I actually did this. Maybe not within thirty seconds or so, but I was applying for a higher level position (above my current classification) at a collections agency. Was kind of sick of the grind but others thought I should be promoted, but interview was required first. I basically told them over and over that if they paid me the right salary I'd do the job. They were not impressed, and my then manager had a few words for me the next day. Oh to be young and not having a care in the world. I also knew I had a different career path in mind, so I wasn't interested in staying either.
"Hey, were you at that BDSM orgy the other night?"
And if they say yes?
I thought your voice sounded familiar.
'My Myers-Briggs is NSFW'.
"Before I answer any questions, tell me about the real pay package, bonus structure, vacation and sick days and promotions schedule. I also have to warn you in advance that I have flight booked to Barbados next month so we can count that as a signing bonus."
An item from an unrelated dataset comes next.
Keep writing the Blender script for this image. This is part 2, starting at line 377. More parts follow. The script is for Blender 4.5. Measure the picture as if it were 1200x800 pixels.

Start by asking how many paid days off and what is the drinking policy on the job
All I’d have to do is turn up.
And here I was thinking the most reliable and comfortable way to fail is to not show up!
I’d pull a Hal Incandeza and just sit there. When they ask my why I’m not speaking, I’ll just start screeching, making weird faces, and writhing around.
“Why do you want this job/to work here?” “I’m just looking for something interesting to do for a while, get out of the house a bit. This sounds interesting enough.”
They hear: I don’t need a job, I may not need money, I may already have a job, I’m not picky about where I work so I’m probably not planning to stay, I’m likely to be weird or high maintenance, I’m very likely to move on quickly if I’m no longer entertained, and most importantly, I don’t need this specific job so I won’t take abuse of any sort.
This does work to land food service jobs, though, because they don’t really care. They gain and lose staff so frequently that if you just aren’t a complete shitshow you’ll get the job.
I'd like to disclose my disability from my time in federal prison.
I went to an interview for a company in the west coast and I was in central time. the recruiter told me that they had core hours and I'd have some flexibility. one of the first questions was whether I was willing to work Pacific time, which I wasn't, especially since it wasn't the best paying job in the world. That interview lasted about 30 seconds.
Show up naked and shit on the receptionist
First few ideas: Talk about how I'm not really big on the whole "working hard" thing, immediately bring up and start ranting about weird political ideas, "I'm worth X, take it or leave it"
Blowjob?
Blowie with lots of teeth
Calm down now Trump
Boring perhaps, but just get up and leave.
"This is exactly the kind of confidence we're looking for in a candidate. You're hired!"
Always leave em wanting more. Standard.
Easy, just don't come at all
Three words...
Cock finger puppet.
"Pull my finger"!
Ask for a blow job
How else I gonna get my beard dry
Options:
Vomit all over the interviewer's desk.
Act crazy and shout random stuff in German, made worse by the fact that my German is dogshit
Pretend that I'm in a theater play (ie Romeo and juliet) and start dramatically acting a role, etc.
Call them to say I found a better job.
No, I don't show up. Just call at the exact time the interview starts.
Get my dick out. If it doesn't ruin the interview I'll run away anyway - who would want to work in a company where such a behaviour is okay?
For some reason (probably that story about the student whose packer fell out in front of a teacher who said "I hate it when it does that") I have a different image in my head.
Show up 20 minutes late.
Failed the task. Said first 30 seconds.
Whip it out and piss on the desk.
Can we first just check out the salary?
Immediately strip and start furiously masturbating.
Did the interview room have a big black couch?
I wish there was proper furniture! Fucker accused me of shoplifting!
That'll do it
That's easy: just say "Allahu akbar" when you get in.
Something like this
Drugs.
Apparently just be my own natural self.
Act as if the place is yours as if you were the boss
Pee
You're hired as our new water fountain in the entrance hall!
4 bowls of chili before the interview. And deviled eggs. No words necessary.